─── Working data

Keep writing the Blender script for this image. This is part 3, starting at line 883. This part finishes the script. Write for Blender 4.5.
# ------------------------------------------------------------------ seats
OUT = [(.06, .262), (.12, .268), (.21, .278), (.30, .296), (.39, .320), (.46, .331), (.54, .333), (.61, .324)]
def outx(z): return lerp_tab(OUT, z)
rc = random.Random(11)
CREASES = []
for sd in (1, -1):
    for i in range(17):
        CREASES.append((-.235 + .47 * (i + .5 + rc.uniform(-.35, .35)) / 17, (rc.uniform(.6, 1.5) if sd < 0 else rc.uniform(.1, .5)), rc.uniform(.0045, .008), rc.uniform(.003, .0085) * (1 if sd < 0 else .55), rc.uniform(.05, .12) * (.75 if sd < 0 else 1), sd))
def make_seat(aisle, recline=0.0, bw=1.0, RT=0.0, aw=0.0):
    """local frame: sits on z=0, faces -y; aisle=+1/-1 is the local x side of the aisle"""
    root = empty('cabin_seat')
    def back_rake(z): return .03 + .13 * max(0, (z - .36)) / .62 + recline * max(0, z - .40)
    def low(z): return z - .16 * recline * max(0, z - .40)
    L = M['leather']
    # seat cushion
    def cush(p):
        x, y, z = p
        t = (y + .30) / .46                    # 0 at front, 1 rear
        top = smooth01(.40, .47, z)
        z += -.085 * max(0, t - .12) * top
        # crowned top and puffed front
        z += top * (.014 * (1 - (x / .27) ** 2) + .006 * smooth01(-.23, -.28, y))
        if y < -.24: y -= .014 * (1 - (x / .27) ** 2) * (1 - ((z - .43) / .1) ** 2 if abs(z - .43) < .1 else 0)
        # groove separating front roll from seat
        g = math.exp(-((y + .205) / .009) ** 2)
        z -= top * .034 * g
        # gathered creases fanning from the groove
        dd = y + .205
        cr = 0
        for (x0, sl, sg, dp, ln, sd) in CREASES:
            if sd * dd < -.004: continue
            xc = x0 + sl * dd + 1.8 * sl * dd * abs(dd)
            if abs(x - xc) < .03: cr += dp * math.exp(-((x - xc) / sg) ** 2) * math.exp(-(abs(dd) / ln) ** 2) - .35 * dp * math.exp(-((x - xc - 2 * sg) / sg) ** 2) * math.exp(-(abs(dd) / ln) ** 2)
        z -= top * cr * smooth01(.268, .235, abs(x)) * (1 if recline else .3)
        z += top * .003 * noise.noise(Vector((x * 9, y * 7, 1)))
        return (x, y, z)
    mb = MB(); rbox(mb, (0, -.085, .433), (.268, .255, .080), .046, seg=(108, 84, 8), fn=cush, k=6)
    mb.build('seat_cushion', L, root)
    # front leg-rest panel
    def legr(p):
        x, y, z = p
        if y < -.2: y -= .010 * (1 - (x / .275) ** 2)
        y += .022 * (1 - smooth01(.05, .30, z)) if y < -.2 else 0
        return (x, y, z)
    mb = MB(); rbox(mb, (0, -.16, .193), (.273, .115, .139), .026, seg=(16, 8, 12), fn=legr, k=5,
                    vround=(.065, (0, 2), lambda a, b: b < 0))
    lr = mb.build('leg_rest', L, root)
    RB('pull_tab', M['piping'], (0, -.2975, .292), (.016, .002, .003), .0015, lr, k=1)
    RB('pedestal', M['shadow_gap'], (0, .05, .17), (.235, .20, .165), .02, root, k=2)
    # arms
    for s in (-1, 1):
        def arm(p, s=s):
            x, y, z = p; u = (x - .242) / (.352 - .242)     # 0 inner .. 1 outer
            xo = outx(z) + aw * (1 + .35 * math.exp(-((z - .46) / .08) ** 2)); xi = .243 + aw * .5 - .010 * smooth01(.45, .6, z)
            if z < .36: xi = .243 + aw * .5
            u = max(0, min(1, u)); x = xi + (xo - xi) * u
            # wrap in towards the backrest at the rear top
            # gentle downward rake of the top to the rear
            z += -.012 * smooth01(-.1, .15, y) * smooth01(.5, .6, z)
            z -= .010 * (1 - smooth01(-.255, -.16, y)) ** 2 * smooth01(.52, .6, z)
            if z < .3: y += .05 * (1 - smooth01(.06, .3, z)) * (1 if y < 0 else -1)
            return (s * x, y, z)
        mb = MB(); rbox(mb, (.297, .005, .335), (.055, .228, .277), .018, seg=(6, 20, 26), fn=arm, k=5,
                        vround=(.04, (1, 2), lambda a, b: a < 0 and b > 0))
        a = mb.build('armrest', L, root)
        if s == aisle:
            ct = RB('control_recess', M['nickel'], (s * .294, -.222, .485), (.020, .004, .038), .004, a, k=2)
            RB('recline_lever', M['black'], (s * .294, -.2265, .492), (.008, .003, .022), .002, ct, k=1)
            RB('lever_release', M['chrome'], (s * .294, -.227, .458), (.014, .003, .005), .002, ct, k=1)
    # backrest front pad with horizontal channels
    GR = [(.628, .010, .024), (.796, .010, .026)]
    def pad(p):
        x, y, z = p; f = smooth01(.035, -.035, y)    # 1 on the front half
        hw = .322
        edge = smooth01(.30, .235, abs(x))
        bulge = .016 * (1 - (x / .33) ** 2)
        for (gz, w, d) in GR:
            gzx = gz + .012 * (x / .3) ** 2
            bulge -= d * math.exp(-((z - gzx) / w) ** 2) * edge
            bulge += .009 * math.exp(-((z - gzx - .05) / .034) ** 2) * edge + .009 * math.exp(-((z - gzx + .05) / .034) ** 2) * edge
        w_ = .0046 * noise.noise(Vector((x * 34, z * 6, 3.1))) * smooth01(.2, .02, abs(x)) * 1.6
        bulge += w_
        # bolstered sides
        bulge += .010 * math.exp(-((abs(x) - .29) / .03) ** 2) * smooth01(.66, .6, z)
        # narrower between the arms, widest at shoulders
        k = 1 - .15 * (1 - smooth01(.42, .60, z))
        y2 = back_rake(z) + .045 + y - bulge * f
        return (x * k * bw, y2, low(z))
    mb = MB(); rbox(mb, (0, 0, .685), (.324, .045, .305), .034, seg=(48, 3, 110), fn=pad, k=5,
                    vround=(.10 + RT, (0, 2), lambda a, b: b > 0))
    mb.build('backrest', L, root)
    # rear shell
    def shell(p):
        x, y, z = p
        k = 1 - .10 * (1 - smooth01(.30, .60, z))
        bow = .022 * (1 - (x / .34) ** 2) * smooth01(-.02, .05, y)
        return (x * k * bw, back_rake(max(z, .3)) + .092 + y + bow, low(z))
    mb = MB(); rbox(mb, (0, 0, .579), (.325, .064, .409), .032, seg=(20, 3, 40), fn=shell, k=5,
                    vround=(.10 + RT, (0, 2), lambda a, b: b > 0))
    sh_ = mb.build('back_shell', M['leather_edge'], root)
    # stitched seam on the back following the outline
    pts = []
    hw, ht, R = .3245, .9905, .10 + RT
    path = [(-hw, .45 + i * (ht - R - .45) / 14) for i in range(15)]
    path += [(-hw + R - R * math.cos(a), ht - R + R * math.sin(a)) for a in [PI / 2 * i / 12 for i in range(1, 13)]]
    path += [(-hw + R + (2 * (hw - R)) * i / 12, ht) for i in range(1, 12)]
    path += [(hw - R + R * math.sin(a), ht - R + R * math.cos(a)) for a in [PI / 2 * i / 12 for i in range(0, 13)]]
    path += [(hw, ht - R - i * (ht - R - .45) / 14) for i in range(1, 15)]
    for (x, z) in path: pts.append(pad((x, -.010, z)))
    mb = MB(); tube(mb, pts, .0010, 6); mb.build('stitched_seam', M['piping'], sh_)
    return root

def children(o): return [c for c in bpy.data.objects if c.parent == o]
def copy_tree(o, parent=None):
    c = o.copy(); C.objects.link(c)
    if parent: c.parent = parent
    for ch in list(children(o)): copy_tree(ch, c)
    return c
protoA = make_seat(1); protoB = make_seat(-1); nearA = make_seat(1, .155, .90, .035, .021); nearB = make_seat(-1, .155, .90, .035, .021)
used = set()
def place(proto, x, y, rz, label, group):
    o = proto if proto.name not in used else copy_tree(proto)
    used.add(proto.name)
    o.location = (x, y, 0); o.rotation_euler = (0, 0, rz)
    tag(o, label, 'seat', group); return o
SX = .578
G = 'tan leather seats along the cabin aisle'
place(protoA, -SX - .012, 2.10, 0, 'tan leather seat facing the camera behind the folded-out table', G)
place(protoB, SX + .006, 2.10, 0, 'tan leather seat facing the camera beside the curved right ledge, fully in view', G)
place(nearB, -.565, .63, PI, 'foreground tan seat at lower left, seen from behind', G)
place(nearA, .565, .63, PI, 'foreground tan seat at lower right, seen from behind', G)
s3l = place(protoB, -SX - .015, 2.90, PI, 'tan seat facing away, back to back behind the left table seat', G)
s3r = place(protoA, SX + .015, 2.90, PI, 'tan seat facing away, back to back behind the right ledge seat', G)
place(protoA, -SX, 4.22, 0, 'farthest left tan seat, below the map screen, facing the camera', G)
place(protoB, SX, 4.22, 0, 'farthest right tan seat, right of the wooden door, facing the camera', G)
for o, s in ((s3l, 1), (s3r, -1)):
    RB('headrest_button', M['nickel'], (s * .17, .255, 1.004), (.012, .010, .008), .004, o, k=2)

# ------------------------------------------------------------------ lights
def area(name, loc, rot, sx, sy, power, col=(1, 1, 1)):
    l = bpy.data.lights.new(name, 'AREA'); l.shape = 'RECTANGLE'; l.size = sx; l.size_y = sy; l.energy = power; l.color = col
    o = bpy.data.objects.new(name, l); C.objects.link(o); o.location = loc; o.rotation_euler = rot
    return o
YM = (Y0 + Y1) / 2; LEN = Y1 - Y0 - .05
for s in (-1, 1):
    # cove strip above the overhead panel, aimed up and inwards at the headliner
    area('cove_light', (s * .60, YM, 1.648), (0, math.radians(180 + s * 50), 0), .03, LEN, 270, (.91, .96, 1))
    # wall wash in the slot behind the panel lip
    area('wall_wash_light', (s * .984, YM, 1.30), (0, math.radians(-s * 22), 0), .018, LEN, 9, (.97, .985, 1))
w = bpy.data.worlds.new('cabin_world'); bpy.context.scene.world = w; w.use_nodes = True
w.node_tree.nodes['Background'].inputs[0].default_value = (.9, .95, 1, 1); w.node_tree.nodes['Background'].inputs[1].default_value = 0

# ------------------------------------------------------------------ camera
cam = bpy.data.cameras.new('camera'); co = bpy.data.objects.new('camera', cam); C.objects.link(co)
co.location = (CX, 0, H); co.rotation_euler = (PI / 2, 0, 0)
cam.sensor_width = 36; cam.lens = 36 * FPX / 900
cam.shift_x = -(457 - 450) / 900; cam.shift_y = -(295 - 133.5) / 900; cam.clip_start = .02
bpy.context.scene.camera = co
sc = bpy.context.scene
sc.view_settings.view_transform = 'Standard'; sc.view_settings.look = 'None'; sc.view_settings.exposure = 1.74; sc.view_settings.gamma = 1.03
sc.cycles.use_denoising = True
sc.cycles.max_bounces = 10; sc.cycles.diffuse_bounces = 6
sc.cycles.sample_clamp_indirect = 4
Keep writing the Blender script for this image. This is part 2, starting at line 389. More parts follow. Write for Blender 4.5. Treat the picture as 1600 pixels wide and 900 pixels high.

──────

### What you are asked to do
Look through the records and gather every line containing "Write".

### Exercise solution
Keep writing the Blender script for this image. This is part 3, starting at line 883. This part finishes the script. Write for Blender 4.5.
Keep writing the Blender script for this image. This is part 2, starting at line 389. More parts follow. Write for Blender 4.5. Treat the picture as 1600 pixels wide and 900 pixels high.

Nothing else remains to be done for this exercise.